Djamboulat Souleimanov: First and foremost — recognition of the very fact of the colonial character of the Russian state. This must become the official political position of leading democracies. Without this, everything else is cosmetic. Next — genuine support for the political movements of subjugated peoples: funding, platforms, legal protection from extraditions. Ending the extradition of Chechens and representatives of other peoples to Russia is a direct contribution to the struggle against Putin. Europe must stop being complicit. In the long term — the development of international mechanisms that would allow the peoples of Russia to exercise the right to self-determination in a civilized manner, as happened after the dissolution of the USSR. Yes, it is complex, it requires time, but the alternative is the eternal threat posed by an aggressive empire.

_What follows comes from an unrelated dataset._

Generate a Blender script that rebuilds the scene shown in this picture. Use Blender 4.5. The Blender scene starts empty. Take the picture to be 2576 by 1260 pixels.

Dmytro Yagunov: A final, personal question. Do you believe you will one day return home? That Chechnya will be free?
Djamboulat Souleimanov: We have no choice but to believe and to struggle. To think about whether it will succeed or not is a luxury we cannot afford. Our people have paid a very high price — too many killed, exiled, tortured. We are a small nation, but one with very strong social bonds. Here in the diaspora, everyone is a relative or a friend of everyone else. Everyone understands that this can affect each of them. We cannot stop. Not because we are certain of victory — but because fighting is the only dignified path. Rather than creating yet another “government in exile” driven by personal ambitions, we are conducting genuine preparation for the de-occupation of the Chechen Republic of Ichkeria. This is not a dream — it is a program.

Djamboulat Souleimanov is the Head of the Chechen national liberation movement United Force (“Yedyna Syla”) and the leader of the “Bart-Marsho” association — the legitimate political organization of Chechens in France. He is a linguist, philologist, and historian, and a participant in two Chechen wars for independence. He has lived in France since the end of 2006.